Industry sources said ZESA owes Eskom up to $60 million, but has recently made significant strides towards clearing a portion of the debt amidst the seasonal foreign currency deficit.

Energy and Power Development Minister Samuel Undenge said the agreement signed with Eskom yesterday would allow for continuation of exports to Zimbabwe to alleviate its shortage.

“We want a situation where we will continue without load shedding. (Due to the imports)

you will note that we have not had load shedding since December 2015 and my mandate as Energy minister is to ensure steady supply of power.

“I do not want load shedding to return . . . but with continued support from Eskom we will ensure that we keep the country supplied with (adequate) power,” Minister Undenge said.

Minister Undenge said ZESA would strive to honour an agreed payment model and had already reduced what it owes to Eskom.

Apart from Eskom, ZESA also imports power from Hydro Electro De Mocambique of Mozambique, where it has a firm power supply agreement for 50MW and a non-firm agreement for another 50MW with private utility, Lusemfwa of Zambia.

South Africa’s ambassador to Zimbabwe Mphakama Mbete represented his Government during the signing of the MoU while acting chief executive Koko Matshela signed for Eskom.

Minister Undenge stood for the Government while Zesa CEO Josh Chifamba signed on behalf of the power utility.

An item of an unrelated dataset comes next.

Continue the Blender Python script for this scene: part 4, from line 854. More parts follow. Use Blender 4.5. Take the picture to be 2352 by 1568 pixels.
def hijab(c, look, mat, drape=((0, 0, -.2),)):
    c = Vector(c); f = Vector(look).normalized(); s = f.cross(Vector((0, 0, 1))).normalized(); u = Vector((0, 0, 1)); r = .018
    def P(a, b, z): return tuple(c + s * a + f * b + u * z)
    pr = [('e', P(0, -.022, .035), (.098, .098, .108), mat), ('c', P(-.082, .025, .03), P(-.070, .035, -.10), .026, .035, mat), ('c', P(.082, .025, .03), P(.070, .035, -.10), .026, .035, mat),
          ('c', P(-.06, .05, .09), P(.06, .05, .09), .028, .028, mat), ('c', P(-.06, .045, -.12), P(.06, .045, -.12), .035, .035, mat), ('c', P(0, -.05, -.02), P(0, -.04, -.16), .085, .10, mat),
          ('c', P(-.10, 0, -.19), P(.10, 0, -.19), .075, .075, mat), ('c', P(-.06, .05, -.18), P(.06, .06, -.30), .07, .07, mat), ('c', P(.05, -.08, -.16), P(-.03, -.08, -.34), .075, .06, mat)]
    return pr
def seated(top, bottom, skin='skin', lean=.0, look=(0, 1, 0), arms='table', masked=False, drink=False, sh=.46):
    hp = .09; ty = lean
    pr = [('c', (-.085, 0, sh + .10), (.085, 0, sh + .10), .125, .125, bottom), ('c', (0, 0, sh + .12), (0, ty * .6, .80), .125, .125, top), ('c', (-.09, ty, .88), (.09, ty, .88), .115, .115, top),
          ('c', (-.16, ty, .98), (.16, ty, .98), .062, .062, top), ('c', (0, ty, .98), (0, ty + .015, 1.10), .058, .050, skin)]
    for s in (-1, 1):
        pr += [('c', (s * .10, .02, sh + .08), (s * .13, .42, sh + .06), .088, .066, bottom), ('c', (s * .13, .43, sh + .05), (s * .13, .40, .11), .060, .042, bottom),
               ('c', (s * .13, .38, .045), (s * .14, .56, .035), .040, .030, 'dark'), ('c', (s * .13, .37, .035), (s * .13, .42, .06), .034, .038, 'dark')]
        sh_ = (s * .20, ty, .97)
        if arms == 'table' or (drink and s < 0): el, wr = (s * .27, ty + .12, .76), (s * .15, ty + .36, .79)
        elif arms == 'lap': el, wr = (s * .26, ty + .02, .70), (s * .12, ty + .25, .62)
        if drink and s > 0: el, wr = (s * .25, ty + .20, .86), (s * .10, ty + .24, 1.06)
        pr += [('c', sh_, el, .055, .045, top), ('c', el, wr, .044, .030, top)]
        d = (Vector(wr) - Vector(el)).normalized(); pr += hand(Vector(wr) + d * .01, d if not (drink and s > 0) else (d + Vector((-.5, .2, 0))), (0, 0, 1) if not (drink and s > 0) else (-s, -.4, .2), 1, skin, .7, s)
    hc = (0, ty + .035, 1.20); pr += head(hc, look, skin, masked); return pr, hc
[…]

Energy and Power Development secretary Patson Mbiriri also attended the event along other Zesa and Government officials.

Ambassador Mbete said the framework agreement would lead to stronger and more extensive co-operation between Zimbabwe and South Africa in the area of energy trade.

“As you know energy is an economic enabler and this is the approach both countries are taking. We hope that after this (MoU) there will be stronger and consolidated bilateral energy co-operation, which will strengthen our economies, not only on a short-term basis, but on a long-term basis,” he said.

Zimbabwe imports power from the region to augment local production, which averages 1 000MW against demand at peak periods of 1 400MW.

Zimbabwe is working on a number of public and private sector projects to increase generation.

These include expansion of the 750MW Kariba South by 300MW and extension of 920MW Hwange Power Station by 600MW. Hwange is producing slightly over half its capacity as the power plant has far outlived its design lifespan.